"""
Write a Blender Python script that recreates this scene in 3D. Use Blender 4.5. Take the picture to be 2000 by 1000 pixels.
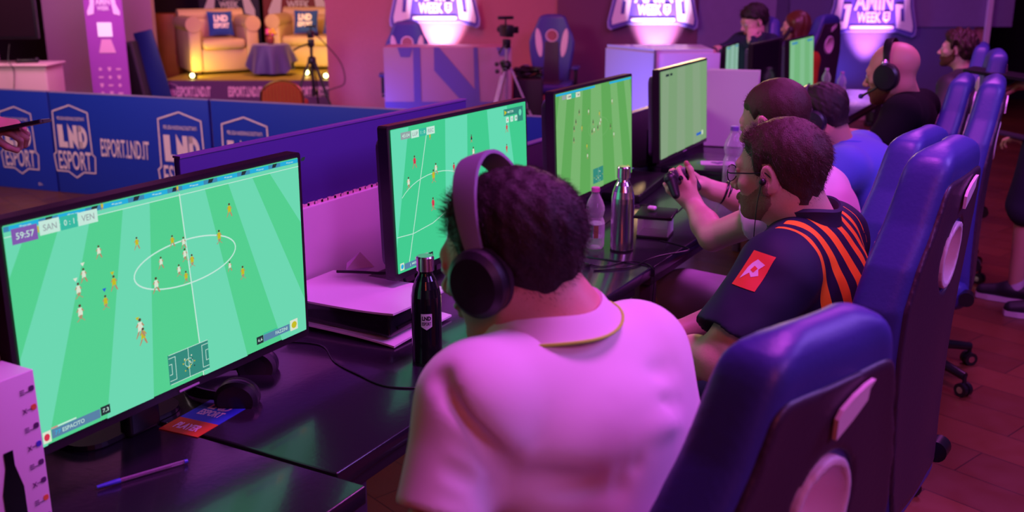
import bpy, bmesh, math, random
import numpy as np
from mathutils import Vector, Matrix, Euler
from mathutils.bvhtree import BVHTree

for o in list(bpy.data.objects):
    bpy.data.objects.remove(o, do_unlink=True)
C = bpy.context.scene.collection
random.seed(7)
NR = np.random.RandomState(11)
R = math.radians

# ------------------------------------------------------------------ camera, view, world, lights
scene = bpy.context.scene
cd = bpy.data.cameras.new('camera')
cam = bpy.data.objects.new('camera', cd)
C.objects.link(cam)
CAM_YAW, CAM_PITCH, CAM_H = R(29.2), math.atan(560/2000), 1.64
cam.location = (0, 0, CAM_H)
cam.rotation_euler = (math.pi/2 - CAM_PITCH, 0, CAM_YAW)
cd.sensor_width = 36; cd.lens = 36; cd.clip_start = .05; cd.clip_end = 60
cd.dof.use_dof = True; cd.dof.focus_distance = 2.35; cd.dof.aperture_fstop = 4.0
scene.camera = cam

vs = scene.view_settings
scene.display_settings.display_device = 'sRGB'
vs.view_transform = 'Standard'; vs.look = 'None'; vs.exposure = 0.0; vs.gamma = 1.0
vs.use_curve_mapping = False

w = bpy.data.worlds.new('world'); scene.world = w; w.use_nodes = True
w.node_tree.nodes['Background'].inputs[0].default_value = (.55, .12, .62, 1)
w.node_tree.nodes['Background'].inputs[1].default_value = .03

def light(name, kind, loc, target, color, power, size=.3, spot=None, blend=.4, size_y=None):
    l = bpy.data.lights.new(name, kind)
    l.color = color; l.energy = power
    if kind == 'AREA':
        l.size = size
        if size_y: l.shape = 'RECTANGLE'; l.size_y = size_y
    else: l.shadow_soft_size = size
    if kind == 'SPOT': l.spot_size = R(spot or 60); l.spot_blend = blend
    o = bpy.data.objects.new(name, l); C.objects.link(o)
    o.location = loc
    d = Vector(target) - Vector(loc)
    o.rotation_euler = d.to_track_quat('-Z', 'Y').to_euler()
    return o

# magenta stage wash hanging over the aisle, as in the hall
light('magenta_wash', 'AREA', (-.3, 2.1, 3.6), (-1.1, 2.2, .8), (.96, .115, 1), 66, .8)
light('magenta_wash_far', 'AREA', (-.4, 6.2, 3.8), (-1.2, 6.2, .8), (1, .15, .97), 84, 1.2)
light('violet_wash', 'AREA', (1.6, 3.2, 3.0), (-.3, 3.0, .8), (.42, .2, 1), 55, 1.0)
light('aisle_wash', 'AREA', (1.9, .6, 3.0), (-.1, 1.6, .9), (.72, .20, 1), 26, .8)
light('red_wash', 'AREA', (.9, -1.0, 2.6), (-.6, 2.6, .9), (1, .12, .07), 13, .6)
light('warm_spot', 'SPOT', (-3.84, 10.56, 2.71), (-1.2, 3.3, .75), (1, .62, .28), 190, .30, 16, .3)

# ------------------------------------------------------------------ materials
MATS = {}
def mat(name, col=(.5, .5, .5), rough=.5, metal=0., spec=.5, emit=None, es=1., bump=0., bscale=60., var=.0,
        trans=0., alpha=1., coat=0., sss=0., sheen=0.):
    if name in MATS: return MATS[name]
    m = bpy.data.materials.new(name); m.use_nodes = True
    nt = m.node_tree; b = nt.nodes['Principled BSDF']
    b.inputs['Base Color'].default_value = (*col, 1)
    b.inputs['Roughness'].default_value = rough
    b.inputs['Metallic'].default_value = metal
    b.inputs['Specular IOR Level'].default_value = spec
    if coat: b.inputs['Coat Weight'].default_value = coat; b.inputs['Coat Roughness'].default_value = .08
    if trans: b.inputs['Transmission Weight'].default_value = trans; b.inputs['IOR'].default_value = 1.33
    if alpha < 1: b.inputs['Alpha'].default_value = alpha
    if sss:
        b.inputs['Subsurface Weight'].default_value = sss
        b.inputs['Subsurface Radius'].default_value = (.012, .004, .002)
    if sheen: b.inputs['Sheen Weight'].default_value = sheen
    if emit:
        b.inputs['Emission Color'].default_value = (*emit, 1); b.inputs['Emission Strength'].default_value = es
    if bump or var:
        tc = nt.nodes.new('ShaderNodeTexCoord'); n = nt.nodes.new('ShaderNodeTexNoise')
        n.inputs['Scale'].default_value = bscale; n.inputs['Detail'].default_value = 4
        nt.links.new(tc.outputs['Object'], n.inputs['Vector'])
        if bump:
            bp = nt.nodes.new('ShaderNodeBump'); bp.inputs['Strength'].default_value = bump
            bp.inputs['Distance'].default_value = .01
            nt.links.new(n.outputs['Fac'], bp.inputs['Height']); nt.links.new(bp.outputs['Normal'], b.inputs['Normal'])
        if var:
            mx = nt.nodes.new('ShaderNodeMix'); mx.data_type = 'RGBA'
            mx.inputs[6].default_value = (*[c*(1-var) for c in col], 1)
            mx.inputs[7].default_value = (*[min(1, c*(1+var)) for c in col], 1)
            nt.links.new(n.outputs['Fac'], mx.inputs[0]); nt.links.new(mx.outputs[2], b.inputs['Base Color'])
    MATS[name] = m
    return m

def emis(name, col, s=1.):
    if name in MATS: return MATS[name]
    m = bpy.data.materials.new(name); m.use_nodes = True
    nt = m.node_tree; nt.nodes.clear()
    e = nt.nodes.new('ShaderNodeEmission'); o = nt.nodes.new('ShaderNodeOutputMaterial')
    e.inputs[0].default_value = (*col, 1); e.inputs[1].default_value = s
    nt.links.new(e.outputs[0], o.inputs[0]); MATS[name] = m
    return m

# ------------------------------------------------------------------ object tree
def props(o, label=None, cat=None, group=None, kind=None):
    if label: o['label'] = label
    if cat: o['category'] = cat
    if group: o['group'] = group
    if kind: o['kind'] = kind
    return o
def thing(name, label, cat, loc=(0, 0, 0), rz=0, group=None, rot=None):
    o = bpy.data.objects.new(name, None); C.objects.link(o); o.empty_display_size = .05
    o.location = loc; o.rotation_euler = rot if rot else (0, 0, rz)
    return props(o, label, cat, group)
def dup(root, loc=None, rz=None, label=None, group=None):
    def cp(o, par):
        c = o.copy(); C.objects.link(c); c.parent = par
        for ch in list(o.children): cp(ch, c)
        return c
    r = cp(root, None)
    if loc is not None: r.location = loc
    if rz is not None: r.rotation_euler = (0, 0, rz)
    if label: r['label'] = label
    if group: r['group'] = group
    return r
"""
_Task requirements_
From the first line above to the line containing "R = math.radians", repeat each line exactly. Pictures stay out.

_Result of this task_
Write a Blender Python script that recreates this scene in 3D. Use Blender 4.5. Take the picture to be 2000 by 1000 pixels.
import bpy, bmesh, math, random
import numpy as np
from mathutils import Vector, Matrix, Euler
from mathutils.bvhtree import BVHTree

for o in list(bpy.data.objects):
    bpy.data.objects.remove(o, do_unlink=True)
C = bpy.context.scene.collection
random.seed(7)
NR = np.random.RandomState(11)
R = math.radians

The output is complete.